It’s Time To Start Listening: Reading Asian Diasporic Writers
Hi friends. I’m thrilled to share a guest post with you from Kasey, whose reading recommendations and Goodreads updates are some of my favorites. I’ll be back next week!
Hi! I’m Kasey, a travel writer living in Los Angeles and Tokyo. I’m a fifth generation Japanese American. My ancestors left Japan in the 19th century to find work in Hawai’i. My paternal grandparents and maternal grandfather were forced into the Jerome and Rowher camps during World War II and my maternal grandmother survived the bombings of Tokyo.
Even though I grew up in the Asian American community of the Los Angeles South Bay and lived in Tokyo, I still experience microaggressions (don’t be so sensitive), racism and fetishization. America has the gross idea of the “perpetual foreigner;” you don’t belong in America, go home to your own country. And when you leave the US? You don’t belong in your ancestral homeland. You’re stuck in the middle. That’s just a hint of what it’s like to be Asian American.
While reading won’t make you anti-racist (“authors of color are not tools for self improvement”), I hope these stories will help broaden views on the racism, the paradoxes, the struggles and the happiness that is a part of the Asian diasporic community. Not every Asian person has the same experience. We are individuals who deserve to have our stories told and read.
Recommendations
Anything by Karen Tei Yamashita is worth a read. Yamashita threads memoir, screenplay, speeches, short stories and novels throughout her work about Japanese American identity. Her most recent work, Sansei and Sensibility, turns the classics of Jane Austen into the lives of later-generation Japanese Americans living in Los Angeles and the South Bay. I-Hotel is an epic collection of ten novellas about the Asian American movement in the late 1960s-70s San Francisco.
Young adults, there’s plenty of lit for you too! The Downstairs Girl by Stacey Lee is about a chatty Chinese-American teenager living in the American Old West. Hotel on the Corner of Bitter and Sweet (technically an adult novel but I think it’s appropriate for older teens) by Chinese-American author Jamie Ford beautifully unfolds a relationship between a Chinese American teenage boy and a Japanese American teenage girl during World War II.
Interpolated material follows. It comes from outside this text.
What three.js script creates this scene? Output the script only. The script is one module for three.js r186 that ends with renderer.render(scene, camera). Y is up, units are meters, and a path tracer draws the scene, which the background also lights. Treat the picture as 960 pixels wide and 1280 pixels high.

One of my favorite non-fiction books is the incredibly underrated Gaysia by Benjamin Law. Law is a Chinese-Australian journalist; you might recognize him from his book-turned-TV-show ‘The Family Law.’ In Gaysia, Law travels through countries and regions in Asia to discover the traditions, culture and struggles of his fellow “gaysians.”
If you’re a writer, David Mura’s A Stranger’s Journey and Matthew Salesses’ recent Craft in the Real World are essential books on craft. Both written by Asian American authors, these two books illustrate what it’s like to be a storyteller of color in workshop and the real world. You can check out a sample of Craft in the Real World on Literary Hub.
Quick recommendations
No-No Boy by John Okada illustrates the life and trauma of a no-no boy post-camp. Kazuo Ishiguro’s first novel, A Pale View of Hills, is an intense tale about the PTSD of a Japanese woman after the American atomic bombing of Nagasaki. In the Country by Mia Alvar is a collection of stories about Filipinos and their diaspora living in Bahrain and elsewhere. For laughs, Ali Wong’s memoir Dear Girls is a collection of comedic essays addressed to her daughters with plenty of inside jokes for fellow Asians. Go Home! is a collection of stories and poems by Asian diasporic authors such as Alice Sola Kim, Chang-Rae Lee, and Rowan Hisayo Buchanan that cover the idea of what home really is.
Stories you can find online
It’s rare to find a Japanese author recognizing Japanese Americans and kikokushijo, which was why I was pleasantly surprised by Haruki Murakami’s short story “Hanalei Bay.” The story is available on The Guardian (Part I and Part II and in the collection Blind Willow, Sleeping Woman). “Omakase” by Weike Wang (The New Yorker) delves into fetishization and infantilization of Asian American women. “Why Were They Throwing Bricks?” by Jenny Zhang (Literary Hub), which was included in her excellent collection Sour Heart, is about a young woman and her relationship with her grandmother. How about my essay from McSweeney’s, “An Open Letter to the Guy who Didn’t Believe my Ethnicity Even Though it was None of His Business.” Yes, it was based on my life. Yes, I am still fuming about it.